- **Set problem**
For this exercise, return only the lines from the line containing "Generate a Blender" through the line containing "random.seed(11); rng = np.random.default_rng(11)", both ends included, exactly as they are.

Material provided start

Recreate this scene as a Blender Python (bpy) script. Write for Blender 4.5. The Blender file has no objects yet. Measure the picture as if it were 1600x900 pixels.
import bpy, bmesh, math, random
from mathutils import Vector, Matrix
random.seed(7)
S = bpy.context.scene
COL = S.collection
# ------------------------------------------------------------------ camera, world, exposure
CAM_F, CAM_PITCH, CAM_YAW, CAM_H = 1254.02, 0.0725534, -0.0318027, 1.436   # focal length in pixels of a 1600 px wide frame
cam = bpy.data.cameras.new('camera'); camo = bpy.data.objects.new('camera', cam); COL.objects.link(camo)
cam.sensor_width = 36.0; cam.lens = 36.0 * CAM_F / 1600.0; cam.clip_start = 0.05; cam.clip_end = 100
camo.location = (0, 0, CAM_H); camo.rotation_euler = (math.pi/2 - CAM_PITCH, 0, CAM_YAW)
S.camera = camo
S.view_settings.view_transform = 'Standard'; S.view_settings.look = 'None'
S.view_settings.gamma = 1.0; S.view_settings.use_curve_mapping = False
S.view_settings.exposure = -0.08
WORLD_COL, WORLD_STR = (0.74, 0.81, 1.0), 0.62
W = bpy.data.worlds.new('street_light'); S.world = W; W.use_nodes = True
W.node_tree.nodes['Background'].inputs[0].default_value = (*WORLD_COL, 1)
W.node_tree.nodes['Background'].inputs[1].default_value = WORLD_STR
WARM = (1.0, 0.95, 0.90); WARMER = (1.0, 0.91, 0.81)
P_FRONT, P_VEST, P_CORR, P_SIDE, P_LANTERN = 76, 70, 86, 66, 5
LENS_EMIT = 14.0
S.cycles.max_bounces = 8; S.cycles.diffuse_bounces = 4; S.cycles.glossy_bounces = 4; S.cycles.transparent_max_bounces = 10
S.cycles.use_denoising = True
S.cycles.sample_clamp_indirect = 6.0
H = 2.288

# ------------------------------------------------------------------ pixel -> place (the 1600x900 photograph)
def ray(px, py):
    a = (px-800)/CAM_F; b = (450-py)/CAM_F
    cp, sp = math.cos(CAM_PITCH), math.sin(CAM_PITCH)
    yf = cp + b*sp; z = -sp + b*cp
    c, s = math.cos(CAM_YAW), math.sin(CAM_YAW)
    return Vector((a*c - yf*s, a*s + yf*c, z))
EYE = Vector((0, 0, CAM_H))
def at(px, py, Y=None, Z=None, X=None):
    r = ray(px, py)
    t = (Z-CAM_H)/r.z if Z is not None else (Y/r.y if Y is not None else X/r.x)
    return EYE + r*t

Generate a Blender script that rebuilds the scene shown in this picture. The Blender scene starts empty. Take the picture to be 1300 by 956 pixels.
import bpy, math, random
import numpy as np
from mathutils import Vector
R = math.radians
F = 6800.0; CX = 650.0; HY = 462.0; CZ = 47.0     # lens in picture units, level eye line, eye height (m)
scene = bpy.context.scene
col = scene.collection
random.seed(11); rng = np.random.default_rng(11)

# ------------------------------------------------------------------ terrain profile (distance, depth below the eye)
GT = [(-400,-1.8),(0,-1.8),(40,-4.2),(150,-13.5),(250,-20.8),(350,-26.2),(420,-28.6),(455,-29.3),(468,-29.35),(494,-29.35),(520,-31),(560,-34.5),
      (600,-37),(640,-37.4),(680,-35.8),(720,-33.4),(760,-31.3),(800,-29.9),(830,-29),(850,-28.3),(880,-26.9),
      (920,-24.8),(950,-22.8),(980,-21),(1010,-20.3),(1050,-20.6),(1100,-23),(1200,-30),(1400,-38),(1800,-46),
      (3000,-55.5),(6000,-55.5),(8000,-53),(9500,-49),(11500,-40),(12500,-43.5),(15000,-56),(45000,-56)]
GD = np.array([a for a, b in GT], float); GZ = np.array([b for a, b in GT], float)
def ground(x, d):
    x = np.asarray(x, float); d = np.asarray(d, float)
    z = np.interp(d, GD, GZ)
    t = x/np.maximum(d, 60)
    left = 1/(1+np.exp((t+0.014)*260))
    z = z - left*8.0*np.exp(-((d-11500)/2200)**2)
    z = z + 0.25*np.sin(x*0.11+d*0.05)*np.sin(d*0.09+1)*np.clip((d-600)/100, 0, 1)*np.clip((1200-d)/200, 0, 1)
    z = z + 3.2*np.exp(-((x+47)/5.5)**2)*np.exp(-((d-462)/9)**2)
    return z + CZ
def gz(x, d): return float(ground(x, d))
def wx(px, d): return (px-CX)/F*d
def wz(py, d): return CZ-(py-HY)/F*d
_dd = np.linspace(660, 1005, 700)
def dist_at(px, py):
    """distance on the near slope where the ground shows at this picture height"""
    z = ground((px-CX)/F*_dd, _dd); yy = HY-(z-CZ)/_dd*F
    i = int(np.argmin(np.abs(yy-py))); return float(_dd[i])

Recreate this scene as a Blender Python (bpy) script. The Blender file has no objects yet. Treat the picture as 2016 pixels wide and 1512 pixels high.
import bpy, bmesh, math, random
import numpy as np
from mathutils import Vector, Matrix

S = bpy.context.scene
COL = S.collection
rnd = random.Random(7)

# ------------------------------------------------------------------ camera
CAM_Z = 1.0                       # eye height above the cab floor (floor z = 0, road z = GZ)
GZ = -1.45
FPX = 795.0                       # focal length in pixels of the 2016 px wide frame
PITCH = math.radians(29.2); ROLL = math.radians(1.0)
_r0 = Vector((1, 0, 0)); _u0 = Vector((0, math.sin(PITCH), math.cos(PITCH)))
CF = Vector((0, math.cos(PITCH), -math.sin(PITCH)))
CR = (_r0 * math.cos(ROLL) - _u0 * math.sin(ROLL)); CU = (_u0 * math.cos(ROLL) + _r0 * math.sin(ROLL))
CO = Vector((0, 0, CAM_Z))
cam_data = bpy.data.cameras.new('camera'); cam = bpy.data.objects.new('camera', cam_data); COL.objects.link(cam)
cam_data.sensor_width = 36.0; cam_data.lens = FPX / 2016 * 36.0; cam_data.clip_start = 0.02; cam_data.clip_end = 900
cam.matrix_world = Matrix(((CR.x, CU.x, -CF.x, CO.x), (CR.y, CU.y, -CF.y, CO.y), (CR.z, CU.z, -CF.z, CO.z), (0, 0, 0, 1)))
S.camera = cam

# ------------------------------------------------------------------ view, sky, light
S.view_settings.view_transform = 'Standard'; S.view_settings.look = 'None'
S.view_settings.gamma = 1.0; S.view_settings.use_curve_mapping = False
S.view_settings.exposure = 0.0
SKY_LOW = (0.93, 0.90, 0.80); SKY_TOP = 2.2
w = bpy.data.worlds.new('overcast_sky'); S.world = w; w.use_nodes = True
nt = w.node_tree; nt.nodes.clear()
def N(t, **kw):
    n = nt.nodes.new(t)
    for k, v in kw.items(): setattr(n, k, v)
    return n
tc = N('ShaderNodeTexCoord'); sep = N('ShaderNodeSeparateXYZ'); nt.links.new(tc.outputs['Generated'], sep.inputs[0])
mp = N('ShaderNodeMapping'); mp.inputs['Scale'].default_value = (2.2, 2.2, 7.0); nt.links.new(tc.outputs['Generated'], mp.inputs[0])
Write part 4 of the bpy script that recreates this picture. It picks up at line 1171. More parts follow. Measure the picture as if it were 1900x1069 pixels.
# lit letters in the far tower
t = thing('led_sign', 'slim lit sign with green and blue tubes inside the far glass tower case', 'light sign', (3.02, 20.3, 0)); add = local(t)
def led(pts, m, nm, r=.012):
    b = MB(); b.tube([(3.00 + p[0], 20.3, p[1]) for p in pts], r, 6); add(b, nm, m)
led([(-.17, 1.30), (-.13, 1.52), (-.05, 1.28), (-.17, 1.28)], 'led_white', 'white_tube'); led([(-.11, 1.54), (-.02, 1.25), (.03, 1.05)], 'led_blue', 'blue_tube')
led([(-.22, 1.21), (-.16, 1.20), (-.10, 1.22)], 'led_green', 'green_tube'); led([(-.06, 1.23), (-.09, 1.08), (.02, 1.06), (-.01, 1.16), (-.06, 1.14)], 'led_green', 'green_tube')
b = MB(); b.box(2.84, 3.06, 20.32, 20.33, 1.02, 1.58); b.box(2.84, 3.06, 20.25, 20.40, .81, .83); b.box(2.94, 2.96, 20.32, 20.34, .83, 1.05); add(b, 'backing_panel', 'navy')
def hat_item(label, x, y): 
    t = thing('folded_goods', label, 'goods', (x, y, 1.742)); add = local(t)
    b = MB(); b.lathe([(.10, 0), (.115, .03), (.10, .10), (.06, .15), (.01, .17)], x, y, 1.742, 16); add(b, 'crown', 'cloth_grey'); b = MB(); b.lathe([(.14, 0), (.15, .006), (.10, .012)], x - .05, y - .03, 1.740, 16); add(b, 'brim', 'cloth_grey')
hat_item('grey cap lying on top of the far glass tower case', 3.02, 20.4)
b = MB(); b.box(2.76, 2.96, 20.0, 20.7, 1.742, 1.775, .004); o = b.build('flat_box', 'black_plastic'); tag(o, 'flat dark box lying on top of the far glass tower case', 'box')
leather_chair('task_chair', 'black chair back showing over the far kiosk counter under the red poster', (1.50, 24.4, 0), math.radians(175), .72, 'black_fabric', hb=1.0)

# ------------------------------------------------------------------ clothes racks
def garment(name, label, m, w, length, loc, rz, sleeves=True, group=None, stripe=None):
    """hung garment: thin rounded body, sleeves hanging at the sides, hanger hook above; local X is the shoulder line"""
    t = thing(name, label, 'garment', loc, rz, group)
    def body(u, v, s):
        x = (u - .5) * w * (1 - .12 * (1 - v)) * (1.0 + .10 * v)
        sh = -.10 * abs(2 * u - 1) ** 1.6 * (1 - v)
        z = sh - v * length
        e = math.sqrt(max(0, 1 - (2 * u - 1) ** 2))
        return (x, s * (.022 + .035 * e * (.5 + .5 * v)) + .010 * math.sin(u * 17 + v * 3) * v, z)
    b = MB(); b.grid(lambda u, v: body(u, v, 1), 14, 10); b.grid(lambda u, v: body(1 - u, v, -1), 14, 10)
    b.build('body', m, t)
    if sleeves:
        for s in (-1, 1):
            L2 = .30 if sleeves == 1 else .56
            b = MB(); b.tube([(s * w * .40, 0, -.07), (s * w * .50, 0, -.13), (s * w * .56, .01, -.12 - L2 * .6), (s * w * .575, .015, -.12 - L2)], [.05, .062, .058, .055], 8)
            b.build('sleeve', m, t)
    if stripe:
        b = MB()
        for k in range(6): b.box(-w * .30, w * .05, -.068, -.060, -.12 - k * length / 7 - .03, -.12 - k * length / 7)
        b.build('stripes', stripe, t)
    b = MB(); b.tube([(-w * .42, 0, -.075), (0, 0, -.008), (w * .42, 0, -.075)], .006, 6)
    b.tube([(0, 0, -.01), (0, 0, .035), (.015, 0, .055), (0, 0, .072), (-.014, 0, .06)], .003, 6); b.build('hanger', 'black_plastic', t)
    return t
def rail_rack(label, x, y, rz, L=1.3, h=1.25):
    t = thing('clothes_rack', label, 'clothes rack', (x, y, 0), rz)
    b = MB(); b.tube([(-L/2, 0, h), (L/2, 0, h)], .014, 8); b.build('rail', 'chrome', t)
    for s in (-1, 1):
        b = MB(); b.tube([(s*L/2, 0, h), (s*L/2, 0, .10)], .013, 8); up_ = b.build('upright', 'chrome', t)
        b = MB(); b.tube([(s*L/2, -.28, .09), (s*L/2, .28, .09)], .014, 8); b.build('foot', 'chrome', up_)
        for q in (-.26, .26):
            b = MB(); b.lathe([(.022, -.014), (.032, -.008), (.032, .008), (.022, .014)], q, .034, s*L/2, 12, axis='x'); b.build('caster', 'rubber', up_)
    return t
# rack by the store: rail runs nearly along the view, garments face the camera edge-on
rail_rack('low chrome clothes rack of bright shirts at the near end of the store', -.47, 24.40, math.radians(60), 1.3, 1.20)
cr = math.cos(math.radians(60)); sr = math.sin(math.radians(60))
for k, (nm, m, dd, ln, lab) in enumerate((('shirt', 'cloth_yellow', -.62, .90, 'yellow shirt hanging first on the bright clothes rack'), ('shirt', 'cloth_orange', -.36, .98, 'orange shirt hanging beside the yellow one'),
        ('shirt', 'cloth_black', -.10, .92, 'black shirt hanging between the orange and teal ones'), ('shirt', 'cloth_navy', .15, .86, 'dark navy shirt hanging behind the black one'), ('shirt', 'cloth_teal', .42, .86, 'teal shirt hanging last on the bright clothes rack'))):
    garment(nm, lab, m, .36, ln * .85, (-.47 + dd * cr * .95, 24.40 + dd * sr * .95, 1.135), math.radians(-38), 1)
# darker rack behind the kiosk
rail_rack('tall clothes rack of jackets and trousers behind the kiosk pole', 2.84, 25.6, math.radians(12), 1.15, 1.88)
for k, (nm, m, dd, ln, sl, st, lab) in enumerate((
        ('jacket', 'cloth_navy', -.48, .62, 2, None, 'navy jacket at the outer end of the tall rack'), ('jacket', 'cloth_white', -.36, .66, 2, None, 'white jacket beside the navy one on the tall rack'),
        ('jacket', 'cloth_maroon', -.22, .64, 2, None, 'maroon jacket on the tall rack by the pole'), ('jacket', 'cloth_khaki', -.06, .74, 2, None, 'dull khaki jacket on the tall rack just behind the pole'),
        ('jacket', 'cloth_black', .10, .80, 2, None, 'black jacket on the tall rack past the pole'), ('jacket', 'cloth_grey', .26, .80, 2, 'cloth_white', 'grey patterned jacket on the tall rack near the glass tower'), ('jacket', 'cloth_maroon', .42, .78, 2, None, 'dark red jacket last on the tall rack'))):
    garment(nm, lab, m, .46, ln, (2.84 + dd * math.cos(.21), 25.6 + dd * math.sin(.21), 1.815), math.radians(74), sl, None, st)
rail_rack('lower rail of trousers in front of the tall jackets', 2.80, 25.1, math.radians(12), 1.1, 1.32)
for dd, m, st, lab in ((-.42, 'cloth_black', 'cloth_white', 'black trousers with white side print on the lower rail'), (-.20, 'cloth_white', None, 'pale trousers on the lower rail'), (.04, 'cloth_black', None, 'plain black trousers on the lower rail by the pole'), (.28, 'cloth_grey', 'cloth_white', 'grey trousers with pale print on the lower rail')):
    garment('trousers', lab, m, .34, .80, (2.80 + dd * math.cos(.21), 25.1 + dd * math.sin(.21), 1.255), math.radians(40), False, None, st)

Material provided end

- **Solution for this exercise**
Generate a Blender script that rebuilds the scene shown in this picture. The Blender scene starts empty. Take the picture to be 1300 by 956 pixels.
import bpy, math, random
import numpy as np
from mathutils import Vector
R = math.radians
F = 6800.0; CX = 650.0; HY = 462.0; CZ = 47.0     # lens in picture units, level eye line, eye height (m)
scene = bpy.context.scene
col = scene.collection
random.seed(11); rng = np.random.default_rng(11)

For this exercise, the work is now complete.